The Reality, of Sachchidananda does not precipitate itself directly into this terrestrial existence. The process of the manifestation is gradual. There comes about a graded self-unrolling of the creative Brahman through several layers or planes of Becoming, an ordered devolution step by step, each gradation less subtle and more dense, ghana, than the previous until this extension of material existence is arrived at. These are the seven planes, the sapta padāni of the Veda, or the seven habitations, stations, sapta dhāmāni of the manifesting Godhead viz. the Planes of Sat, Chit, Ananda, and Vijnana, the Plane of Truth-Consciousness, where the ten hundred steeds of the Effulgent Sun are massed together; the Planes of the Mind, Life and last Matter, the physical Earth, which is aptly described as the feet of the Cosmic Purusha, padbhyām pṛthivi.
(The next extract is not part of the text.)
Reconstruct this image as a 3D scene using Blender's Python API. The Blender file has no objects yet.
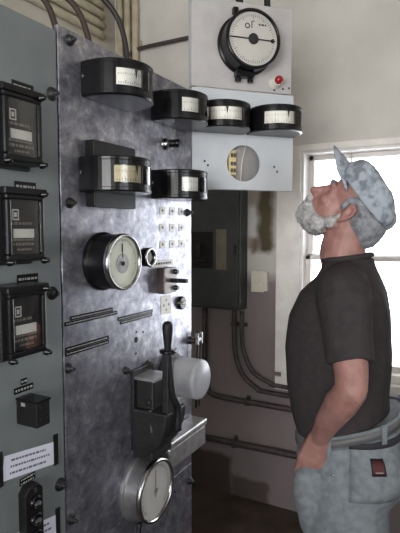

It is to be noted that this descending Consciousness that is Brahman, extends itself in a separate formulation on each of these levels, organises existence on each plane around the particular principle so posited out of itself; and thus each of these gradations functions as the sovereign dynamis of its basic Principle of Consciousness active for the Divine Purpose. That is how the Planes of the Supreme Existence, Consciousness-Force, and Bliss, the plane of Truth-Consciousness and the Plane of Mind (with the intermediate levels between the two), and the Life-Plane have been formed and set in action as Powers and fields for the Divine’s self-expression of its Knowledge, Force and Infinitude in terms suited to their several orders of existence.

And here too on Earth, on this plane of physical matter, the Creative Truth seeks to manifest itself. True, every factor, every condition of the organisation here is quite contrary to the characteristic expressions of the Reality in its own sway. The self-involution of the Reality has reached its acme in a total self-denial. The utmost infinitesimal finite is the unit, a veritable inconscience its nature and insentience a special feature of this order of creation in its primal beginnings. Perhaps that too is in line with the Nisus. The Divine is to reveal the full glory of its Being in conditions which are the very opposite of its Supreme Nature.

And the method by which this Purpose is being carried out is what Sri Aurobindo calls the Spiritual Evolution — a progressive unfoldment and growth of the Spirit or Consciousness which is concealed in every form in Creation. This Consciousness whose devolution has culminated in a concrétisation of itself in the solid core of matter, is there imbedded or fossilised, as it were, and now seeks to release itself, to realise and establish itself in an ascending gradation working out appropriate vehicles for its embodiment and expression at every step. Thus from inanimate matter, there emerged gradually the throbs of life, the first vibrations of the evolving Consciousness; they were followed by less primitive and more and more developed forms of life in which Consciousness became more and more articulate. In the emergence of this life-form of Consciousness, it must be noted, a natural pressure from the Life-Plane pre-existent above, so to say, played a capital part. With the growing organisation of the life-principle on earth a yet higher principle of Consciousness, namely the awakened and self-aware power of Consciousness which is called Mind made its gradual appearance; as in the case of Life, so here too Nature has been helped in her transition by the action of the Plane of Mind pre-existent above.

With the advent of this mental principle, the process of the spiritual evolution has arrived at a turning point. For till then, evolution had proceeded more or less mechanically, without any awareness or responsive cooperation by the evolving units like the plant or animal. Now Nature has found an ally. The inception and growth of this active faculty of self-awareness has brought into operation a new factor. In Man, the evolving being has become conscious of itself, conscious of its power, and conscious too of its need and possibility of self-enlargement and self-exceeding. For evidently this power of Intelligence, which has been developed and established so far, has limitations which are too patent; it cannot be the final organ which the Supreme Consciousness has evolved for its perfect expression.

The Mind as it is developed is at best a half-way house. The very tortuous and tentative ways of its operation, the obvious imperfections and lacunae that characterise the world-order under its governance, are enough to convict it of inadequacy to serve as the pristine Power for the direct manifestation of the Sachchidananda on Earth. There is, Sri Aurobindo declares, yet another Power for that task, a still higher Principle high above the highest evolved human mind — what we may call the Super-Mind, the Plane pre-existent at the head of this creation. It is the original Truth-Consciousness in direct possession of the Truth of each form and of the Power to effectuate it, the Vijnana of the Upanishad. It is this principle of Self-aware Knowledge and Self-active Power that is to be attained above, evoked within and established in the aspiring Consciousness of Earth-nature and it is this consummation towards which the present endeavour of human evolutionary effort is converging, consciously and half-consciously.

It is only when this Higher Power, the Supramental Consciousness of the Creative Truth is reached and realised, takes its place at the head of Evolution and functions as its governing Principle that the character of this world of half-light and half-power will begin to change and the full revelation of the veiled Godhead commence.

To strive and actualise this possibility is the Call to Man. As the highest developed being on the crest of evolving Nature, he can take into himself her labouring movement, give it a conscious direction and with his effective collaboration accelerate and telescope the Process to its destined end.

This is the aim and this the content of Sri Aurobindo’s Yoga.